21年目 忘れもしないあの3か月間

 

1995年1月17日火曜日 朝5時46分。   きょうは、あれから21年目。

単身赴任中だった私は、東京の自宅で震災のニュースを知った。この日、神戸へ戻る予定であった。

18時羽田発の飛行機がとれて乗り込み、伊丹空港から灘区までタクシーで5時間。真っ暗闇の中、倒壊した建物の間を縫うようにしたの阪神国道や脇道を進んだ。
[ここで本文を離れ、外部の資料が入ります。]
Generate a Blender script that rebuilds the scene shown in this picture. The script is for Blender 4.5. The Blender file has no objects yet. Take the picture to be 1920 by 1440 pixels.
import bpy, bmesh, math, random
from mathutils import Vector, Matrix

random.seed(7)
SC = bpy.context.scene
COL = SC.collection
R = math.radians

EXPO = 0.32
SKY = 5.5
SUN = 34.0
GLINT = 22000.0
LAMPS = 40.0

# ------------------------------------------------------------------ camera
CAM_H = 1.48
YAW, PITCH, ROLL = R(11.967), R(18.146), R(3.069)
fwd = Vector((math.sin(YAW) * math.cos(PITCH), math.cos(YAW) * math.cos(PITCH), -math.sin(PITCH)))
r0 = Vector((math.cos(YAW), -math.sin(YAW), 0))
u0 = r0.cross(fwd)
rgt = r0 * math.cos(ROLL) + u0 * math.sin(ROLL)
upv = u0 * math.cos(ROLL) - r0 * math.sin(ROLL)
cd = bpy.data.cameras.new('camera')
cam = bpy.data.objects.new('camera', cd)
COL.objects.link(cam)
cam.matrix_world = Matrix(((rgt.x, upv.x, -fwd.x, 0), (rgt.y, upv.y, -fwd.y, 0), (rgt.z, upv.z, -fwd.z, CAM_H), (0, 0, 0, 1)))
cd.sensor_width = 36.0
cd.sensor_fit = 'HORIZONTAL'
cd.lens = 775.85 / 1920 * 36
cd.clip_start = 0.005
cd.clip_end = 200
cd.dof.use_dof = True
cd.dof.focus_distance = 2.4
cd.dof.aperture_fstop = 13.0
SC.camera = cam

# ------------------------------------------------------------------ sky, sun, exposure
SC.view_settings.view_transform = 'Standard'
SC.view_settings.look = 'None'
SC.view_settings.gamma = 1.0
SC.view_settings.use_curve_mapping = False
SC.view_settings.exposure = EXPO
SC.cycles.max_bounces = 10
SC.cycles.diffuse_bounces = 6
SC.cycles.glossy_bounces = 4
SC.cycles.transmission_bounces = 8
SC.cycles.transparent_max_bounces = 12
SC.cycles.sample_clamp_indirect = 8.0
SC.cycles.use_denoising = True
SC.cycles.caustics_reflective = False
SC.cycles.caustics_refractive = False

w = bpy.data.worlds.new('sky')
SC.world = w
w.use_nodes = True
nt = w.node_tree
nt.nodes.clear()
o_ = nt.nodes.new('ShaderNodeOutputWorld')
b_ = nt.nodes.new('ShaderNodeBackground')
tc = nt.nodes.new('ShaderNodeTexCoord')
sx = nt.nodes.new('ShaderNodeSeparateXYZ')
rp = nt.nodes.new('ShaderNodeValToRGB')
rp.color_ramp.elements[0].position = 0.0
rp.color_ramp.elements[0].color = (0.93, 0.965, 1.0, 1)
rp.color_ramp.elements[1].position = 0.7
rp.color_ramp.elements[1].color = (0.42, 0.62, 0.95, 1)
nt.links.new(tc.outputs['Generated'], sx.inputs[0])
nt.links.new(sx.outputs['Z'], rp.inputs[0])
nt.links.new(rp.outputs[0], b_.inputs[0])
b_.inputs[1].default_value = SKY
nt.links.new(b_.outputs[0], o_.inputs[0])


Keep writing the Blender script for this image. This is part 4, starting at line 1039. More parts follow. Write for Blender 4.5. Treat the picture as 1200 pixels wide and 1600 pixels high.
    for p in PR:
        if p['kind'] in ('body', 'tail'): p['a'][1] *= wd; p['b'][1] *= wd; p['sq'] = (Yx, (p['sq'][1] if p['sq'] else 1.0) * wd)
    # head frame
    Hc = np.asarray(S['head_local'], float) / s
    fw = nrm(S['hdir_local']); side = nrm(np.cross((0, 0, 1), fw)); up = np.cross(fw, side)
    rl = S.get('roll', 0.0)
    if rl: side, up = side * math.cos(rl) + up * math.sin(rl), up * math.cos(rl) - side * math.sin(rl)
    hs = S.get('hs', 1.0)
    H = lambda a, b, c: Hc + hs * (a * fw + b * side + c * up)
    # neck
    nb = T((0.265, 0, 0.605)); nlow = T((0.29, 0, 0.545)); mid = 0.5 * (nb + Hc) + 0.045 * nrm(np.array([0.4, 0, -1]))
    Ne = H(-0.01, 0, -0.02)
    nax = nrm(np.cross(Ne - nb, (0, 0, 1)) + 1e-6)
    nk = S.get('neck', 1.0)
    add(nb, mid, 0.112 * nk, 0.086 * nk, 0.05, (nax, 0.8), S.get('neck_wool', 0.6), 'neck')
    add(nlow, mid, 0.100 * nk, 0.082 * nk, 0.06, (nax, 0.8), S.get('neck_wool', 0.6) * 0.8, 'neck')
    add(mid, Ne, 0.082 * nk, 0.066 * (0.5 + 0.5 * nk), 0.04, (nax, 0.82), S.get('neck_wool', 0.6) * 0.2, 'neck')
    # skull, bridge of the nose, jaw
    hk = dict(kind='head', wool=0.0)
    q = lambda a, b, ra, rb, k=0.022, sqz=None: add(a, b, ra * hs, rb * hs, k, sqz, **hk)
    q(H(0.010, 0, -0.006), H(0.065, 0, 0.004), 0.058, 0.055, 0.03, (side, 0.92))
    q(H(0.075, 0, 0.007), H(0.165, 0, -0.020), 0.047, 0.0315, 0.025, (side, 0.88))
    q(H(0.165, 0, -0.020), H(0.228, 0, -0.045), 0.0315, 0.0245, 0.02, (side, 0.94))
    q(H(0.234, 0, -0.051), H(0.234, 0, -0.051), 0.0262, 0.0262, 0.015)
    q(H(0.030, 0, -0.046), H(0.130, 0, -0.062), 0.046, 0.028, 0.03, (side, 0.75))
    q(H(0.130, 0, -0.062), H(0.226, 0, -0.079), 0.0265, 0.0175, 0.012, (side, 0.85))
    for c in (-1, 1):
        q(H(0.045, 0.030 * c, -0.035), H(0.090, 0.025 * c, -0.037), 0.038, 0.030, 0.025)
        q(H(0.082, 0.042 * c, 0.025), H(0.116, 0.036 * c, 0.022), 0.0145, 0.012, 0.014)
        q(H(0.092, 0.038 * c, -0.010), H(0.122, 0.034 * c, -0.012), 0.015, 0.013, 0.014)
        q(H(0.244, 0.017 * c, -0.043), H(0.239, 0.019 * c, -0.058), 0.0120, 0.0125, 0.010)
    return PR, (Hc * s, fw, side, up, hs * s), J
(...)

タクシーは播磨の方からお客を送って来た車で、向かう方向が同じだったので、乗車することができた。

(つづく)

 

2016.1.17 天声人語

 時を刻まなくなった時計は寂しい。街のシンボルの大時計となればなおさらである。時のまち、兵庫県明石市の市立天文科学館の塔時計は21年前のけさ、地震の起きた5時46分に止まった▼1カ月後に応急修理されたが、もうガタは来ていた。市は館の改修を機に交換すると決めた。「廃棄するなら譲っていただきたい」。声を上げたのが数キロ先にある神戸学院大学である▼「教員や留学生を失い、火災まで起きた。同じ東経135度線に接する大学として、地域の共有財産にしたいと願い出ました」。移設に奔走した宮本善弘・元大学事務局長(69)はふりかえる▼直径6メートル強、重さ4トンもある大時計。塔から外すときは、クレーンで中空に3分間静止させ、明石の街に別れを告げた。車の荷台に載るよう文字盤を4分割し、交通量の少ない深夜に運んだ。修繕して再び時を刻み始めたのは1997年春。被災から2年が過ぎていた▼「震災を風化させないという決意のシンボル。2千万円の費用は安くありませんが、思いは学生たちに伝わりました」。大震災に見舞われた東北へは在校生数百人が支援に向かった。被災者にやさしい避難食の研究が進み、小中学校に出向く防災授業も盛んだ▼阪神大震災の直後に詠まれた句がある。〈その時に止まりし時計冴返(さえかえ)る〉吉田松籟。あの朝5時46分、いったいどれほどの時計が枕元や壁で針を止めたことか。いったいどれほどの時計が持ち主を失ったことか。目を閉じて21年前の喪失を思う。